2:00 p.m. Sometimes, I’ll go out for recruiting lunches with agents. Recruiting is a process, so it’s usually somebody I’ve spoken with before once or twice. We’ve got a program here that allows me to understand what somebody’s business has been like, so I can look and see — based on how their business has been — where they are, and talk to them about what’s been successful, or vice versa. It’s an opportunity for me to show the value of being with our company, because I’m also a business coach. Parts of my days or weeks during the month are taken up with coaching meetings.

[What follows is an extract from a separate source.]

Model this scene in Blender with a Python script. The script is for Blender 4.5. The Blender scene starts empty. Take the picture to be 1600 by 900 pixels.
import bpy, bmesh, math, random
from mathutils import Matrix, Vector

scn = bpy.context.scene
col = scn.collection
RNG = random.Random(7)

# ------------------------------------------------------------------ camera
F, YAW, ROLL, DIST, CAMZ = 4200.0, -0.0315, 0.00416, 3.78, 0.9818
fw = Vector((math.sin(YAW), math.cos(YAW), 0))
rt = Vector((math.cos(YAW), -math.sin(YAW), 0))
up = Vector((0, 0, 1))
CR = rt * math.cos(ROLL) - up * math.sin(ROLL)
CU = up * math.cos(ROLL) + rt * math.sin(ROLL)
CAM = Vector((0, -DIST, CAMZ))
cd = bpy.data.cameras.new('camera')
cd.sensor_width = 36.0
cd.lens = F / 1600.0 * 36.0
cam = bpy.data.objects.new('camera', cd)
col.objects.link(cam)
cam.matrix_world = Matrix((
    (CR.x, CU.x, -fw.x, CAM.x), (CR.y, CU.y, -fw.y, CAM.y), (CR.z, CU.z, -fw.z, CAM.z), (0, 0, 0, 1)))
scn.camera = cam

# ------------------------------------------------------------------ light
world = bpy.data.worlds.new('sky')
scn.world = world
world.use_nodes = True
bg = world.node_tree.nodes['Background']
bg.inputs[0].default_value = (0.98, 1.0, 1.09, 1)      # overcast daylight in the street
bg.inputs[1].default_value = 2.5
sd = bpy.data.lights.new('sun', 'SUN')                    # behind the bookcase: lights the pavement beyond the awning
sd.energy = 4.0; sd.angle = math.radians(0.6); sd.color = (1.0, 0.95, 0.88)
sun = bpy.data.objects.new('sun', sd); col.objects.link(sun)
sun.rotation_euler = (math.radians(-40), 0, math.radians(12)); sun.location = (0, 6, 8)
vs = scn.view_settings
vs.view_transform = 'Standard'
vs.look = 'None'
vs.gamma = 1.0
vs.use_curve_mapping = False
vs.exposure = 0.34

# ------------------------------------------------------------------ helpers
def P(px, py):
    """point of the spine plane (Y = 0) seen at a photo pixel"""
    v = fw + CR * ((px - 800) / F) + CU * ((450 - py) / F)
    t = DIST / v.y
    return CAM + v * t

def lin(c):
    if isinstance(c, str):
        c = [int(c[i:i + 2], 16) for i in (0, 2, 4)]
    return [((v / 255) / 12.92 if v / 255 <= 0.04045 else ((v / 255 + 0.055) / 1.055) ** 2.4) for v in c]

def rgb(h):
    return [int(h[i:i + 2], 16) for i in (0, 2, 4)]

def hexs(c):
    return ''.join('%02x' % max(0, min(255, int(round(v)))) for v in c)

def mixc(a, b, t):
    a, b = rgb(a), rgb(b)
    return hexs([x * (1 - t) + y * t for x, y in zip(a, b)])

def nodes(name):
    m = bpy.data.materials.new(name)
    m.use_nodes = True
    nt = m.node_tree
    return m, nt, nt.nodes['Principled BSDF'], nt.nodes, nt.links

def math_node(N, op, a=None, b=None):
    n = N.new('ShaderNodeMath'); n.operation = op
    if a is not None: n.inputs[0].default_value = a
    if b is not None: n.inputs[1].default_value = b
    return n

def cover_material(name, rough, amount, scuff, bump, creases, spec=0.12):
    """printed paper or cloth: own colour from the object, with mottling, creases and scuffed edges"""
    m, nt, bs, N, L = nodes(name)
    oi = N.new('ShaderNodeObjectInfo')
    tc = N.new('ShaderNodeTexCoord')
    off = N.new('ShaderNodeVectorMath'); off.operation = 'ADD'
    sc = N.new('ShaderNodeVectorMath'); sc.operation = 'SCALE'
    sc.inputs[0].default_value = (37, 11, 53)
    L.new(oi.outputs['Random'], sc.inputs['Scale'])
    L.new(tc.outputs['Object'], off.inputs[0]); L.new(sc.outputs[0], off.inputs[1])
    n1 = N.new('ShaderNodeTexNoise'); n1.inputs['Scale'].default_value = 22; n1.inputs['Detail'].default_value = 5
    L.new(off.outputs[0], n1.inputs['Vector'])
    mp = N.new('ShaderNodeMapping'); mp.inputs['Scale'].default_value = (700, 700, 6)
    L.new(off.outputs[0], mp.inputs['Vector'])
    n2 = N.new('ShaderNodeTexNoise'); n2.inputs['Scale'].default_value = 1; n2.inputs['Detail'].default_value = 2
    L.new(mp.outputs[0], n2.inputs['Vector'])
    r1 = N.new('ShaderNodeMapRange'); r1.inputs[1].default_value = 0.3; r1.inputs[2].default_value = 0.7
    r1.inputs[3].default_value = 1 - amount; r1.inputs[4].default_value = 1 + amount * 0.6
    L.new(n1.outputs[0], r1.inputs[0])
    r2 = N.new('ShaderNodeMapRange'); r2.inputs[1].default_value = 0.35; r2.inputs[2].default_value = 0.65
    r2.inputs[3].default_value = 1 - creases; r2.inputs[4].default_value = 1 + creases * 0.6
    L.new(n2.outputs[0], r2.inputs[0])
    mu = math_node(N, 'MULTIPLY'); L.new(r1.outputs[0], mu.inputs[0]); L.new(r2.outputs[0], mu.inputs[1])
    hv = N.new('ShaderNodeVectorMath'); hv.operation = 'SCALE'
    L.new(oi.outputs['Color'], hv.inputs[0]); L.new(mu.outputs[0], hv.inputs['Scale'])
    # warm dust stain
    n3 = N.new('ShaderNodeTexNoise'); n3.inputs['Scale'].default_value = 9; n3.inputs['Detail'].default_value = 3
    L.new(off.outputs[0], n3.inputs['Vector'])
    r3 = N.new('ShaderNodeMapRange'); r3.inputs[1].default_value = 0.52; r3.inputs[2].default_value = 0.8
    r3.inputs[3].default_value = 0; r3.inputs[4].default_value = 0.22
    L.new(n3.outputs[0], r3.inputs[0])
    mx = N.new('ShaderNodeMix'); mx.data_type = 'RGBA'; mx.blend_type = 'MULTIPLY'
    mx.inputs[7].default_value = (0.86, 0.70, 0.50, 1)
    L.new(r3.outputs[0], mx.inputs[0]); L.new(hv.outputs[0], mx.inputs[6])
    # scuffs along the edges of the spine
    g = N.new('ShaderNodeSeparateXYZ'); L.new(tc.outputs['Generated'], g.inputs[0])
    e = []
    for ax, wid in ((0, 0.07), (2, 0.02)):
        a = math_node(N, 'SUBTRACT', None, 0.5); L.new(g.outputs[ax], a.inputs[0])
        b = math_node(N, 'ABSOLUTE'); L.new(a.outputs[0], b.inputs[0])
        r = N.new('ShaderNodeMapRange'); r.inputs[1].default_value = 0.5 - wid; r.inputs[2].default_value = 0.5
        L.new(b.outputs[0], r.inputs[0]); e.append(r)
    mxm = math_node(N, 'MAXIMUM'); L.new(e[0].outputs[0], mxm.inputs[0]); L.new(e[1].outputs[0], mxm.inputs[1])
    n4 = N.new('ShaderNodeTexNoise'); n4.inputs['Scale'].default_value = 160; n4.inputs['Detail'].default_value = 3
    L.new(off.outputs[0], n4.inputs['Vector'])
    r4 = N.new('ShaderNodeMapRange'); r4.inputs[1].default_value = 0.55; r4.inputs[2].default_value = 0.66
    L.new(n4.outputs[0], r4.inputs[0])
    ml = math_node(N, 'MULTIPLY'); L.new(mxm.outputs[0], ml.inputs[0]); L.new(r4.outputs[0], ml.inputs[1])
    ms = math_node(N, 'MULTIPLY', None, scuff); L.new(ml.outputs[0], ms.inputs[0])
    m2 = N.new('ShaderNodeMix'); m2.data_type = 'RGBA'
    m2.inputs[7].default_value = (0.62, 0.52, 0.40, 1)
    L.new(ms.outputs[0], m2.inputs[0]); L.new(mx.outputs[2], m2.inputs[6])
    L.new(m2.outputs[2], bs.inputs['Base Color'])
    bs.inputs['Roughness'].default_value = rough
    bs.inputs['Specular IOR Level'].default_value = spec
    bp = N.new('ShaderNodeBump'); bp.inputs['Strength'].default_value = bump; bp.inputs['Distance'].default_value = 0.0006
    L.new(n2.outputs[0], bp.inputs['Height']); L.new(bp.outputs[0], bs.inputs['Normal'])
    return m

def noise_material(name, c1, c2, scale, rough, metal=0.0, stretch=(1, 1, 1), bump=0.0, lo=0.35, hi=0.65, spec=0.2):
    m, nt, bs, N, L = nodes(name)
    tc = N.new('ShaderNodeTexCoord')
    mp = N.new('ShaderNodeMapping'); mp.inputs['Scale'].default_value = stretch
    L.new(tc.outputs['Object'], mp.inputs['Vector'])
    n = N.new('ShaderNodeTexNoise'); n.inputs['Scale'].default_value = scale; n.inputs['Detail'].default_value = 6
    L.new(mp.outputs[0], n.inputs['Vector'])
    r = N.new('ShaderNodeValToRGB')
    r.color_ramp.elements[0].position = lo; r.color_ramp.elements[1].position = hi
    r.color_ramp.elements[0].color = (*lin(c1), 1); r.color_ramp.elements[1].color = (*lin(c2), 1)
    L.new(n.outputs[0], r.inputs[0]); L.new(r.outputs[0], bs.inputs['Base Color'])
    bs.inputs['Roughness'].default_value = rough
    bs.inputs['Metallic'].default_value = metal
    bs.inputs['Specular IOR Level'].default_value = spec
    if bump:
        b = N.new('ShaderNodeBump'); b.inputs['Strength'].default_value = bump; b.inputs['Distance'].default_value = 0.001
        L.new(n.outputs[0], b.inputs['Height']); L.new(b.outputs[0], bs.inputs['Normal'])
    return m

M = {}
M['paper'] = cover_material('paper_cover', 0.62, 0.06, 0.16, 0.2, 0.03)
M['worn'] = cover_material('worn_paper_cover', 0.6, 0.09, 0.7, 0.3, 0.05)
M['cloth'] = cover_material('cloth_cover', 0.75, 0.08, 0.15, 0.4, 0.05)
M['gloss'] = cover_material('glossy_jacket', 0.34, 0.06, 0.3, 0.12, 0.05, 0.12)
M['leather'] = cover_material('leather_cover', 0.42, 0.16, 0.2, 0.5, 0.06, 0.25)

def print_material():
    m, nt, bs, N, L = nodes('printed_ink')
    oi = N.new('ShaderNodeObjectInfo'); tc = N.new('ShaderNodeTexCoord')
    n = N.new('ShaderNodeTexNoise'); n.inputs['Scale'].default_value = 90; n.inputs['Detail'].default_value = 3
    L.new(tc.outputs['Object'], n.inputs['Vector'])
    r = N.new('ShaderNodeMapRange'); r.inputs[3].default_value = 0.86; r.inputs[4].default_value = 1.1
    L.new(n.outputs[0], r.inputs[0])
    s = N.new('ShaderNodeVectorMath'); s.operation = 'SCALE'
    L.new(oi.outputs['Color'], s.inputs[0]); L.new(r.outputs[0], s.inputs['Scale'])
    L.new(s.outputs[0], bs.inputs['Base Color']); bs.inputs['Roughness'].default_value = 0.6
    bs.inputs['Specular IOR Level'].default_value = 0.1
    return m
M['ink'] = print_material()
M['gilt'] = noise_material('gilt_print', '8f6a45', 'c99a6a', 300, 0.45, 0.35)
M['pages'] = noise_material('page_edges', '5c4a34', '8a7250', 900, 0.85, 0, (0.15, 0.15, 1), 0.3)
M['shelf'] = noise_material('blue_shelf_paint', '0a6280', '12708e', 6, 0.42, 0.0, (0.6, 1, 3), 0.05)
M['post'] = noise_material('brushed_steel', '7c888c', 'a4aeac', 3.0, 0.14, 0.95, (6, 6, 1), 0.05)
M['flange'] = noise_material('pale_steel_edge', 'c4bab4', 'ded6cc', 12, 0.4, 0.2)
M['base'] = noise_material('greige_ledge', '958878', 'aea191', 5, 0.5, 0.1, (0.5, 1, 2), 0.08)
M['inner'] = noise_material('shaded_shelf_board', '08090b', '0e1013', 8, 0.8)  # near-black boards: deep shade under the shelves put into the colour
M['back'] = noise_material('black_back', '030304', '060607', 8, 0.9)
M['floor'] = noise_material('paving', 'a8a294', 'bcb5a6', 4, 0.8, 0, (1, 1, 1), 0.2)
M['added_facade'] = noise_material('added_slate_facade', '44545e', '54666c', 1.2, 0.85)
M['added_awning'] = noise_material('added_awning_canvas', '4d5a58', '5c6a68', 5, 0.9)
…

3:00 p.m. If I have a recruiting lunch, I’ll often go to one of our offices afterward and visit my agents and my managers. Or I’ll come back to the office and get back to whatever I’m working on, whether that’s a PowerPoint for a manager meeting, working on a listing initiative or coming up with a strategy to take our business to the next level. Sometimes I’ll go out in the field to see how construction projects are going. Every once in a while, my husband goes out of town on business and I need to bring our dog to work. If I do that, I’ll walk around the block with him a couple times to clear my head. He’s a senior dog — a long-legged Jack Russell named Reggie (but I call him Beanie). We are in love with this little dog. He’s so cute.

6:00 p.m. I’m usually in the office until 6 or 7 p.m. Twice a week, I go to a Pilates session at 6 p.m. Pilates clears my head.

7:00 p.m. On occasion, I’ll go out and have dinner with an agent or friends, but if I’m not doing that, I drive home. I live in Studio City, and that can be a drive, but it’s easier for me to get home than into work because of the morning traffic. When I walk in the door every night, my husband makes me a martini.

8:00 p.m. Like my workdays, my evenings vary. Sometimes I’ll answer emails or make phone calls, sometimes I’ll read, sometimes I’ll watch mindless TV. I want something to wind me down, because I’m very energetic. Every once in a while, I’ll watch the Real Housewives — that’s my guilty pleasure. During baseball season, I’ll watch a game with my husband.

11:30 p.m. I usually fall asleep around 11:30 at night, and then I’m up again at 5 the next day.